Interestingly, little thought has been given to writing about the tax reporting of crypto transactions to non-U.S. customers, which occurs on a separate Form 1042-S.

The reason for this is straightforward. Discussions have mostly centred on the trading of cryptocurrencies, and proceeds from the sale of property generally escape U.S. tax and corresponding tax reporting for non-U.S. customers.

But as the use cases for crypto assets evolve and we encounter payments arising from such transactions as staking, crypto lending and even dividend-paying tokens, the calculus as to the applicability of tax reporting on crypto transactions to non-U.S. customers changes.

Crypto exchanges, brokers and custodians may need to begin a conversation about the potential Form 1042-S reporting obligations as well, even as the parameters of domestic tax reporting remain unsettled.

Refinitiv Maxit, the industry’s only end-to-end tax information reporting solution, allows firms to focus on their core business without the cost and distraction of managing multiple vendors and large operations teams

1. Can a non-U.S. person be subject to tax on crypto payments?

As the conversation begins, there will be more questions than answers.

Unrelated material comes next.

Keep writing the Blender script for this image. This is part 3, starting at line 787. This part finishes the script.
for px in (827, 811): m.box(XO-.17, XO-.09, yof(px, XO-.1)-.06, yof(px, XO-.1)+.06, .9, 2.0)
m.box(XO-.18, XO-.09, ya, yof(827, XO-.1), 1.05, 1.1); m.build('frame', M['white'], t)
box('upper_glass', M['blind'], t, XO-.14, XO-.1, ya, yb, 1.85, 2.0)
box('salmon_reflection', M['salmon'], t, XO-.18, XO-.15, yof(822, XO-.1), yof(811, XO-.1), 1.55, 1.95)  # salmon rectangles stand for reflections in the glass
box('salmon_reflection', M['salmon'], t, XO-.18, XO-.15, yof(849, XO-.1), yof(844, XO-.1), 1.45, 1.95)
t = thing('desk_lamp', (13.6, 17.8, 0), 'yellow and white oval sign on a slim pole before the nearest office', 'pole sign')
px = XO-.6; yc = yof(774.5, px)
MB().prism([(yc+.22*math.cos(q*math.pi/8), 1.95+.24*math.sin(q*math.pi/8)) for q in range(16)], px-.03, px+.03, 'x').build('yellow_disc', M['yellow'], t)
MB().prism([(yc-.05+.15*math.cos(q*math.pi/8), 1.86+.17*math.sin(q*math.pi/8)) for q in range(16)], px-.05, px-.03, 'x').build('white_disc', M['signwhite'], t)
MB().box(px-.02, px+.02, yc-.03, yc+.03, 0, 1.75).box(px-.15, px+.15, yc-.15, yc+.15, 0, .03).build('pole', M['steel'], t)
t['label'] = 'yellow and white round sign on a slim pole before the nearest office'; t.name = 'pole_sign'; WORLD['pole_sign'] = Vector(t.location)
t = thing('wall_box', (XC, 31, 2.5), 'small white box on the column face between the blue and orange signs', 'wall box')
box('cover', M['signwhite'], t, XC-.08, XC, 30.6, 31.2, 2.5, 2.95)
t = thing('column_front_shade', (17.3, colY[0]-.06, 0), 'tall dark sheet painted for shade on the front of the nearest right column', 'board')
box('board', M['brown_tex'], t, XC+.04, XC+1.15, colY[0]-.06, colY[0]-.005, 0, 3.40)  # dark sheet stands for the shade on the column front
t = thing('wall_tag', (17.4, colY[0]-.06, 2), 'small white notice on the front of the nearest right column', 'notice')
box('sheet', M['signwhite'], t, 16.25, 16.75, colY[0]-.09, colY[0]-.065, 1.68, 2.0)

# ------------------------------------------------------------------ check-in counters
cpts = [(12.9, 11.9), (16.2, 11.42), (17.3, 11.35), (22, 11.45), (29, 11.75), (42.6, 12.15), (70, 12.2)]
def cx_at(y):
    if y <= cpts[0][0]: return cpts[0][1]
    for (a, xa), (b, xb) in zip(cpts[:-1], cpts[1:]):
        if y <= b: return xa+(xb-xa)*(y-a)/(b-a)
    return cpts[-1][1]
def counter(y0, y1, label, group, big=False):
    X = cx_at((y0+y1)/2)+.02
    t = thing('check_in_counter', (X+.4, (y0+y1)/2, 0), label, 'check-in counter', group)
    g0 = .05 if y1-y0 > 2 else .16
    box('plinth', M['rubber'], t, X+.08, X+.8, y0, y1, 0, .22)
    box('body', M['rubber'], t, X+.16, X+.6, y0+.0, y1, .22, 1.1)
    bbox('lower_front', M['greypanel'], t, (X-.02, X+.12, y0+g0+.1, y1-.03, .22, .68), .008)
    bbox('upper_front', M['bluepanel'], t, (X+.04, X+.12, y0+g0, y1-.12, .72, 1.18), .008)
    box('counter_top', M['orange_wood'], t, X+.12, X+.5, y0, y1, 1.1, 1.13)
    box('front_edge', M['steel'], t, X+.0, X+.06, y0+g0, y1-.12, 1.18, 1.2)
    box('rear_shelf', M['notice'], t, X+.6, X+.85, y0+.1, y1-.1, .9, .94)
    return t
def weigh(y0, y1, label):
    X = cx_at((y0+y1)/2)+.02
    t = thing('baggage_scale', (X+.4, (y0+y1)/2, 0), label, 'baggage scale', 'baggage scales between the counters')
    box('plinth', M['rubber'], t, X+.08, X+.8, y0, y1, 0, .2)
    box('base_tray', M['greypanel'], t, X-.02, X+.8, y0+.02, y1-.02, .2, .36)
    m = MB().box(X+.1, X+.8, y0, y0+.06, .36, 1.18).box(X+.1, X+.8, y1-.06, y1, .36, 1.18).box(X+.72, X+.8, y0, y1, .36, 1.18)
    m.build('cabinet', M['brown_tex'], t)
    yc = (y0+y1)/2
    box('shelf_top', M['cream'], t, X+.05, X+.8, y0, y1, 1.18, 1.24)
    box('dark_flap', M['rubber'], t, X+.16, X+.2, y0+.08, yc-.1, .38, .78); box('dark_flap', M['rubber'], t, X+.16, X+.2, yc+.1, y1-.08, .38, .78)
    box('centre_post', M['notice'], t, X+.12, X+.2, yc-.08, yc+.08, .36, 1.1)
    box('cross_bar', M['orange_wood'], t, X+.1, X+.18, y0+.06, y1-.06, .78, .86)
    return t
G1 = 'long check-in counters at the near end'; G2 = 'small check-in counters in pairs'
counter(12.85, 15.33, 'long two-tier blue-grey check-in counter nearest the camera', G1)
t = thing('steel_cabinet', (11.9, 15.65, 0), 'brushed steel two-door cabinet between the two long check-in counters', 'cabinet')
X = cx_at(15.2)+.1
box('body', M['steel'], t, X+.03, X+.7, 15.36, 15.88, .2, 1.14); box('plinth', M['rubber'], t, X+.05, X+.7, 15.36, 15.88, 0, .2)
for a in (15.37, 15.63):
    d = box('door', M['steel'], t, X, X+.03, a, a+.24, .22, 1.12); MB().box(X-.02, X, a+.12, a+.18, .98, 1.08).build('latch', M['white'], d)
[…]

Looking at the baseline rules on when a non-U.S. customer is taxed on investment income or becomes subject to Form 1042-S reporting, however, may provide a point of departure.

Under U.S. tax rules, non-U.S. investors who do not otherwise engage in a U.S. trade or business may be subject to U.S. withholding tax and Form 1042-S reporting on payments that meet the twin criteria of being what is called fixed, determinable, annual, or periodic (FDAP) income and being “U.S. sourced”.

FDAP income, on the large, includes dividends, interest, royalties, compensation for services and essentially all types of income except for gains from the sale of property. Some specific types of income are excepted, such as interest or original issue discount from obligations that mature in 183 days or less. Other types of income such as bank deposit interest or portfolio interest may be exempt from withholding tax but remain reportable on a Form 1042-S.

In its tax guidance, the IRS has indicated that crypto mining income is taxable on receipt as ordinary income as are cryptocurrencies received in an airdrop. There is no guidance on the tax classification of rewards received from “staking” cryptocurrencies or earnings received through crypto lending platforms much less on dividend-paying tokens.

However, given the IRS’s position with respect to mining rewards, there is a good probability that the tax agency would treat these various rewards or earnings also as taxable income upon receipt.

An institution that is currently filing a Form 1099-MISC to a U.S. customer for staking rewards earned by a customer is in effect taking a position that such rewards are taxable income. If these crypto rewards and earnings are indeed income, they would likely also be treated as FDAP income given the broad definition of FDAP.

2. Determining source for tax purposes

The question as to whether U.S. withholding taxes and Form 1042-S reporting are applicable when such rewards, fees or dividends are paid to a non-U.S. customer may turn on the “source” of such payments from a U.S. tax perspective.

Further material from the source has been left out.